Hi! I have this giant rock in the back of my home that lets water into my basement whenever it rains or snows. Looking to possible add a rain garden here as there’s plans to add a French drain but I wanted to see if covering the French drain with plants will be possible. This area does not get any sun so it’ll be all shade. Thank you!

by rengoboo

7 Comments

  1. WhyDoIHaveToUseApp

    i’d say eastern red columbine really fits the bill here

  2. Simple_Daikon

    It might make more sense to direct a French drain to a separate rain garden area. The purpose of a rain garden is to hold water and allow it to soak into the ground slowly, which is at odds with the function of a French drain. 

  3. Different_Weight7281

    I don’t think you want a rain garden so close to the house. After the French drain is installed, I would add more soil to that area to minimize the depression and try to achieve a slope away from the house and across the rocks if possible. Looks like you could add soil there without encroaching on the siding. Rain gardens should be far away from your foundation.

  4. Specialist_Ice6551

    While i detest landscape fabric, it might be worth using in this case to direct water away from the e house, down the rock, and toward a drain and/or rain garden

  5. Realistic-Reception5

    Marginal wood fern, it loves rocky areas where water can trickle down but it can handle dry conditions. But I’d put it by the house on top of the rocks rather than on the bottom where water would collect and make it too wet

  6. You’re including my day job in my hobby subreddits.
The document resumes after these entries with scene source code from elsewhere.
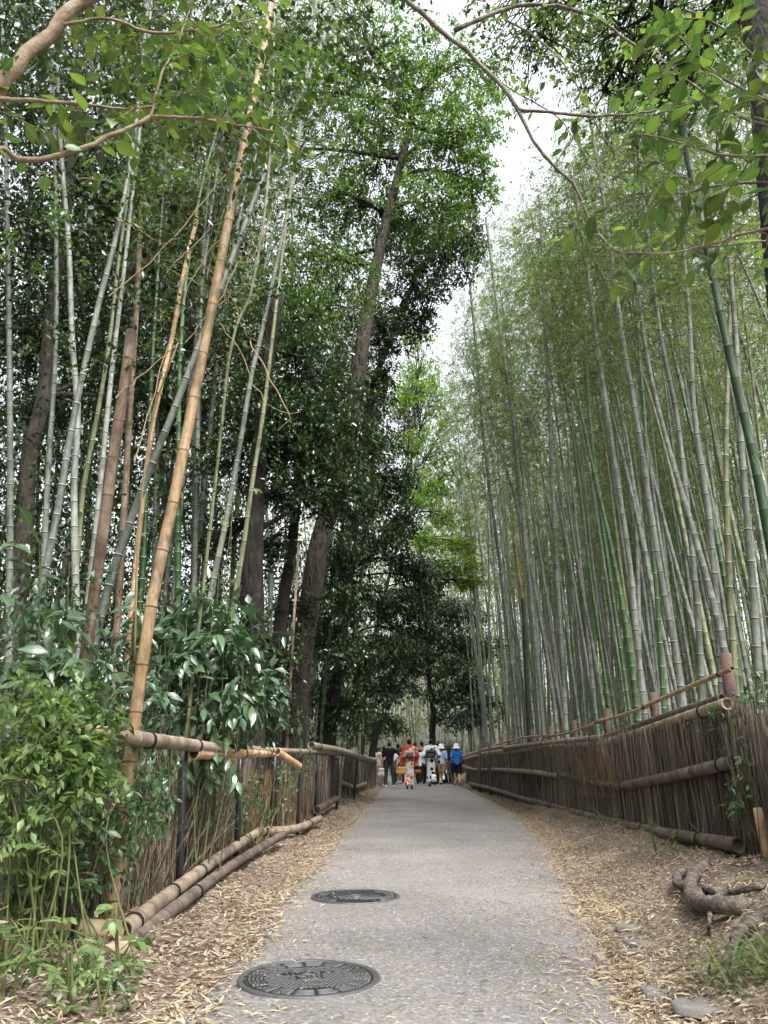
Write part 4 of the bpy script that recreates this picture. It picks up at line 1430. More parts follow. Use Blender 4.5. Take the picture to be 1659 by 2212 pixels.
tree("broadleaf_tree", "stout dark mossy trunk with glossy leaves behind the left fence", [(548, 1610), (547, 1450), (545, 1250), (553, 1080), (565, 900), (580, 760), (600, 640)],
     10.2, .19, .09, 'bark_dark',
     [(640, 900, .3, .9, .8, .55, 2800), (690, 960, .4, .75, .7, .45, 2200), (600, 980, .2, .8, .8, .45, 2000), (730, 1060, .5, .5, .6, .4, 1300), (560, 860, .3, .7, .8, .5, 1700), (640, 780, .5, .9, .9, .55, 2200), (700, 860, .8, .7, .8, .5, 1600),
      (640, 1070, .3, .55, .6, .3, 1100), (520, 760, .6, .8, .9, .6, 1600), (770, 960, 1.2, .5, .7, .5, 1200), (760, 1120, 1.2, .35, .6, .35, 600), (600, 1180, .8, .35, .4, .4, 600), (600, 1420, .6, .35, .3, .45, 600), (540, 1380, -.4, .2, .2, .5, 260), (590, 1540, .3, .35, .3, .35, 500), (660, 1330, 1.5, .25, .3, .5, 350), (500, 1000, .3, .6, .7, .4, 1000), (470, 1180, 1.2, .5, .5, .4, 700)],
     'leaf_dark', .085, .042, seed=5, limb_r=.04, group="broadleaf trees left of the path", droop=.25)
tree("broadleaf_tree", "reddish brown trunk beside the stout dark one", [(588, 1610), (600, 1400), (628, 1200), (640, 1090), (660, 940), (670, 800)],
     11.2, .12, .06, 'bark_red', [(650, 700, .3, .9, .8, .6, 1800), (720, 620, .8, .9, .9, .7, 1800), (590, 640, .2, .8, .8, .6, 1500)], 'leaf_mid', .09, .042, seed=6, limb_r=.04, group="broadleaf trees left of the path")
tree("broadleaf_tree", "grey trunk forking behind bamboo at the left edge", [(42, 1360), (50, 1162), (62, 990), (92, 870), (105, 740), (120, 600), (150, 400), (175, 200)],
     10.5, .16, .07, 'bark_grey', [(180, 620, 0, 1.0, .8, .7, 1800), (90, 500, 0, 1.0, .9, .7, 1800), (250, 760, .5, .8, .8, .55, 1500), (60, 720, .4, .8, .8, .6, 1500), (330, 850, 1.5, .9, .8, .55, 1700),
      (220, 350, .5, 1.2, .9, .8, 2200), (60, 250, .5, 1.1, .9, .8, 1900), (400, 700, 1.8, 1.0, .9, .7, 2000), (450, 480, 2, 1.1, 1, .8, 2000), (350, 560, 1.5, 1.1, .9, .7, 2000), (110, 900, .8, .7, .8, .5, 1300), (330, 250, 1.5, 1.2, 1, .8, 2000), (480, 260, 2, 1.2, 1, .9, 2000), (440, 900, 2.4, .9, .9, .6, 1500), (90, 90, 1, 1.3, 1, .9, 2200), (250, 60, 1.5, 1.3, 1, .9, 2200), (400, 100, 2, 1.3, 1.1, .9, 2200), (540, 90, 2.2, 1.3, 1.1, .9, 2200), (320, -60, 2, 1.4, 1, .9, 1800), (20, 0, 1, 1.2, 1, .9, 1500), (560, 200, 2.5, 1.2, 1.1, .9, 2000), (250, 480, 1.5, 1.1, 1, .8, 1700)],
     'leaf_dark', .095, .045, seed=7, limb_r=.045, group="broadleaf trees left of the path")
# evergreen wall left of the people
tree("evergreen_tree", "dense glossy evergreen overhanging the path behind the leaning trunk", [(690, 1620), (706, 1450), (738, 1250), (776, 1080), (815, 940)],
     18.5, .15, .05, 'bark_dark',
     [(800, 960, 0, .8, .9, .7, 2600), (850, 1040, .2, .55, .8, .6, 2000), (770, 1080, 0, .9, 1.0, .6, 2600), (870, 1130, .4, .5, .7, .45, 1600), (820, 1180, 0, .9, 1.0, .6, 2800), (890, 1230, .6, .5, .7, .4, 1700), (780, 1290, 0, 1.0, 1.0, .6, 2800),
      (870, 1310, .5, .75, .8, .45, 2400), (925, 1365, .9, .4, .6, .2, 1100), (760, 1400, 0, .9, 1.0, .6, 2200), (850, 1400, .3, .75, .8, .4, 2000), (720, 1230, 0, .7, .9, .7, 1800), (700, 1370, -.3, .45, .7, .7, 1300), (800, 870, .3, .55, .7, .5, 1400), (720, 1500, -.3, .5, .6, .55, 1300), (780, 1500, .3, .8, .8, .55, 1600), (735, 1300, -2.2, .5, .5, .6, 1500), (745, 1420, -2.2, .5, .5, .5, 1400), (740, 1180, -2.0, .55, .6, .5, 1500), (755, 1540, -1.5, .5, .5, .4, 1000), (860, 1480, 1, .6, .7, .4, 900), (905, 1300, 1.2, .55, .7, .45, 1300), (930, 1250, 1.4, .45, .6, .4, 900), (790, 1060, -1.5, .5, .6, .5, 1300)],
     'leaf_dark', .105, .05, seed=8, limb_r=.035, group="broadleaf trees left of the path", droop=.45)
tree("leaning_tree", "dark thin trunk bending right over the people with hanging leaves", [(798, 1640), (812, 1580), (832, 1535), (850, 1500), (872, 1470), (900, 1435)],
     36.0, .22, .11, 'bark_dark', [(835, 1430, 0, 1.6, 1.3, .7, 2200), (890, 1410, .3, 1.1, 1.1, .5, 1400), (790, 1560, .3, 1.0, 1.1, .8, 1500), (850, 1565, 1.5, .7, .9, .5, 800), (765, 1580, 0, .9, 1.0, .7, 1200), (860, 1380, 1, 1.3, 1.3, .8, 1800), (815, 1490, .5, .8, .8, .6, 900), (770, 1480, .5, 1.2, 1.0, .9, 1400)],
     'leaf_dark', .16, .075, seed=9, limb_r=.04, group="broadleaf trees left of the path")
tree("evergreen_tree", "dark evergreen with curved black trunk right of the people", [(938, 1625), (934, 1590), (936, 1540), (928, 1490), (925, 1440)],
     36.0, .17, .09, 'bark_dark', [(975, 1440, 0, 1.5, 1.3, .7, 2600), (1005, 1400, .5, 1.1, 1.2, .7, 1800), (960, 1500, 0, 1.2, 1.0, .6, 1900), (990, 1550, 0, 1.3, 1.1, .5, 1700), (950, 1380, 0, 1.3, 1.2, .6, 1700), (1020, 1480, .5, .9, 1, .7, 1300), (950, 1320, 0, 1.5, 1.3, .8, 2200), (1000, 1330, .5, 1.4, 1.3, .8, 2000), (1040, 1400, 1, 1.2, 1.2, .9, 1700), (920, 1290, .5, 1.2, 1.2, .7, 1500), (905, 1440, .5, .8, .9, .6, 900), (1050, 1530, .8, 1.0, 1, .8, 1300)],
     'leaf_dark', .15, .07, seed=10, limb_r=.05, group="dark trees near the far end")
tree("maple_tree", "light green maple spreading fans of leaves over the far path", [(775, 1640), (790, 1500), (815, 1350), (845, 1230), (875, 1120)],
     27.0, .12, .05, 'bark_dark', [(905, 800, 1, .9, .9, .7, 1200), (935, 850, 1.2, .9, .9, .7, 1200), (880, 850, .6, .9, .9, .7, 1300), (900, 740, .8, .7, .8, .6, 800), (970, 900, 2, .9, .9, .7, 1000), (930, 960, 1, 1.1, 1.1, .9, 1700), (905, 900, 1, .9, 1, .8, 1300), (960, 1020, 1.5, 1.1, 1, .7, 1600), (890, 1040, .5, 1.0, 1, .7, 1500), (960, 1120, .8, 1.0, .9, .5, 1300), (1005, 1180, .8, .8, .8, .35, 900), (930, 1170, 0, 1.2, 1.0, .38, 1900), (985, 1225, .3, 1.1, .9, .34, 1700), (900, 1080, 0, .9, .9, .35, 1400), (880, 960, .5, .9, .9, .5, 1500), (940, 1060, .8, .9, .9, .35, 1200), (1020, 1260, .6, .7, .7, .15, 800), (860, 880, .6, .9, .9, .6, 1500), (900, 830, 1, .8, .8, .6, 1100)],
     'leaf_maple', .11, .055, seed=11, limb_r=.03, droop=.15)

# tree above the upper right: smaller leaves behind the big ones
tree("broadleaf_tree", "dark trunked tree at the right edge with leafy crown over the path", [(1880, 1830), (1830, 1500), (1770, 1100), (1715, 740), (1680, 450), (1648, 150), (1625, -60), (1590, -300)],
     5.0, .16, .12, 'bark_dark', [(1300, 90, 2.0, .9, .8, .5, 1500), (1400, 40, 1.6, .9, .8, .5, 1500), (1220, 40, 2.5, .9, .9, .45, 1300), (1480, 120, 1.5, .8, .8, .5, 1300), (1150, 90, 2.8, .8, .9, .4, 900), (1340, 190, 2.2, .6, .7, .35, 800), (1560, 60, 1.0, .8, .8, .5, 1100), (1450, 230, 1.6, .5, .6, .3, 600), (1100, -20, 3, 1.0, 1, .5, 1000)],
     'leaf_mid', .06, .032, seed=12, limb_r=.028)

# evergreen leaf masses filling the depth of the left wood
grove_mass("evergreen_undergrowth", "dark evergreen undergrowth filling the depth of the left wood", 0, 46000, (-13, -3.4, 13, 32), 21, mat='leaf_dark', zleaf=(.3, 13), L=(.11, .19), W=(.05, .085))
grove_mass("evergreen_canopy", "dark evergreen canopy above the left bamboo stems", 0, 48000, (-11, -3.0, 4.5, 15), 25, mat='leaf_dark', zleaf=(7, 14), L=(.09, .15), W=(.04, .065), sig=.6)
grove_mass("evergreen_canopy", "dark evergreen wall at the far left of the picture", 0, 26000, (-12, -6.0, 5, 13), 26, mat='leaf_dark', zleaf=(.2, 9), L=(.10, .16), W=(.045, .07), sig=.6)  # added leaf mass that shades the left stems from the open sky
grove_mass("evergreen_undergrowth", "low dark bushes right behind the left fence", 0, 6000, (-4.6, -2.5, 5.2, 15), 22, mat='leaf_vine', zleaf=(.1, 1.1), L=(.06, .11), W=(.028, .05), sig=.35)
grove_mass("evergreen_undergrowth", "dark leafy thicket standing between the left bamboo stems", 0, 16000, (-9, -3.0, 9.5, 15), 23, mat='leaf_dark', zleaf=(.3, 6.5), L=(.08, .13), W=(.04, .06), sig=.5)
grove_mass("undergrowth", "pale leafy thicket at the foot of the far end grove", 0, 16000, (-14, 20, 50, 62), 24, zleaf=(.2, 9), L=(.2, .36), W=(.05, .08))

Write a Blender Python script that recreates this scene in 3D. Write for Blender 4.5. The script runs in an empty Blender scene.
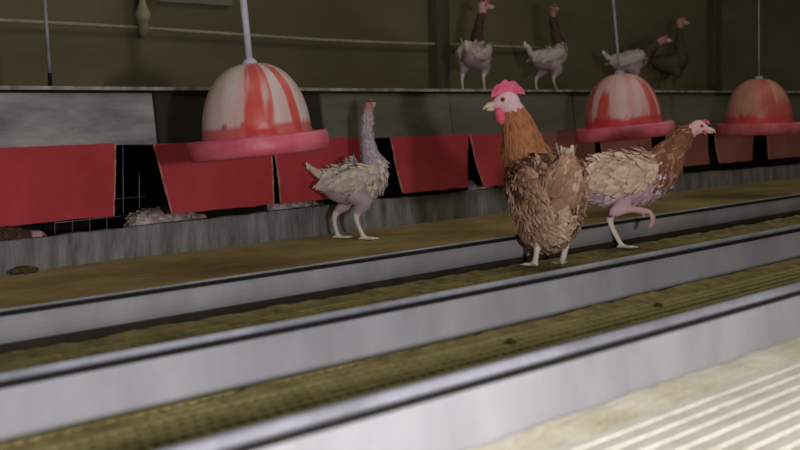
import bpy, bmesh, math, random
import numpy as np
from mathutils import Vector, Matrix, noise
random.seed(7)
C = bpy.context.scene.collection
sc = bpy.context.scene

# ------------------------------------------------------------------ camera
# world: +X runs along the nest row (away to the right), +Y across it towards the nests, z = 0 is the slatted floor
EYE = 0.40
cam_d = bpy.data.cameras.new('camera'); cam = bpy.data.objects.new('camera', cam_d); C.objects.link(cam)
Rm = Matrix(((0.5747959682871673, 0.0698112124604095, -0.8153134301945636),
             (-0.8181106732594414, 0.0277786321797776, -0.5743894792675127),
             (-0.017450534083560742, 0.9971733762034706, 0.07308034380851183)))
cam.matrix_world = Matrix.Translation((0, 0, EYE)) @ Rm.to_4x4()
cam_d.sensor_width = 36; cam_d.lens = 72
cam_d.clip_start = 0.05
cam_d.dof.use_dof = True; cam_d.dof.focus_distance = 4.35; cam_d.dof.aperture_fstop = 5.6
sc.camera = cam
# ------------------------------------------------------------------ light
w = bpy.data.worlds.new('barn_gloom'); sc.world = w; w.use_nodes = True
w.node_tree.nodes['Background'].inputs[0].default_value = (0.40, 0.36, 0.27, 1)
w.node_tree.nodes['Background'].inputs[1].default_value = 0.22
ld = bpy.data.lights.new('hand_lamp', 'POINT'); ld.energy = 200; ld.shadow_soft_size = 0.07; ld.color = (1.0, 0.95, 0.97)
lo = bpy.data.objects.new('hand_lamp', ld); lo.location = (0.78, -0.50, 0.44); C.objects.link(lo)
ad = bpy.data.lights.new('fill_light', 'AREA'); ad.shape = 'RECTANGLE'; ad.size = 6; ad.size_y = 1.5; ad.energy = 27; ad.color = (1, 0.93, 0.8)  # overhead fill added to lift the room, no visible fixture
ao = bpy.data.objects.new('fill_light', ad); ao.location = (4.5, 1.4, 3.0); C.objects.link(ao)
sc.view_settings.view_transform = 'Standard'; sc.view_settings.look = 'None'
sc.view_settings.exposure = 0.0; sc.view_settings.gamma = 1.0; sc.view_settings.use_curve_mapping = False

# ------------------------------------------------------------------ helpers
def lin(c):
    return tuple(((v/255)/12.92 if v/255 <= .04045 else ((v/255+.055)/1.055)**2.4) for v in c)

def tag(o, label=None, cat=None, group=None, kind=None):
    if label: o['label'] = label
    if cat: o['category'] = cat
    if group: o['group'] = group
    if kind: o['kind'] = kind
    return o

def empty(name, loc, rz=0):
    o = bpy.data.objects.new(name, None); C.objects.link(o)
    o.location = loc; o.rotation_euler = (0, 0, rz); o.empty_display_size = .05
    return o

def link(name, me, m=None, parent=None):
    o = bpy.data.objects.new(name, me); C.objects.link(o)
    if m: me.materials.append(m)
    if parent: o.parent = parent
    return o

def mesh(name, V, F, m=None, parent=None, smooth=False, col=None):
    me = bpy.data.meshes.new(name); me.from_pydata([tuple(v) for v in V], [], F); me.update()
    if smooth: me.polygons.foreach_set('use_smooth', [True]*len(me.polygons))
    if col is not None:
        a = me.color_attributes.new('Col', 'FLOAT_COLOR', 'POINT')
        a.data.foreach_set('color', np.array([(c[0], c[1], c[2], 1) for c in col], dtype=np.float32).ravel())
    return link(name, me, m, parent)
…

    A French drain is the wrong solution to the problem of water getting into your basement. It looks like they used the boulder/bedrock as the foundation (which is fine) but the grout has failed and now you get water under it. Pull that moss back and clean the bottom of the foundation and install a new sealant. I’m happy to help you select one, but we’ll do that in a DM. Once you have the area sealed, put the moss back. I’m not sure you’ve got enough soil there for much more than mosses and some small grasses, but that will help move the water as well. Once the water is off the top of the boulder, you can put a French drain in, but you’d have to chip a huge trench into the boulder which is expensive and unsightly.

    While the moss is pulled away from the house, drill down through the rock in the foreground of this picture at about a 45° angle, drill the hole so that you can put a piece of copper pipe through it, the plants will never grow into the copper pipe, and it will continue to function as a drain for the area and keep water off of your foundation. You can also seal the wall on the inside. I would recommend injecting the crack with a sealant rated for use in structural installations.

  7. The_Poster_Nutbag

    This is not a good spot for a rain garden since it’ll just collect water and pass it into the foundation more efficiently.

    You’ll want to address how the water ends up there and reroute it instead.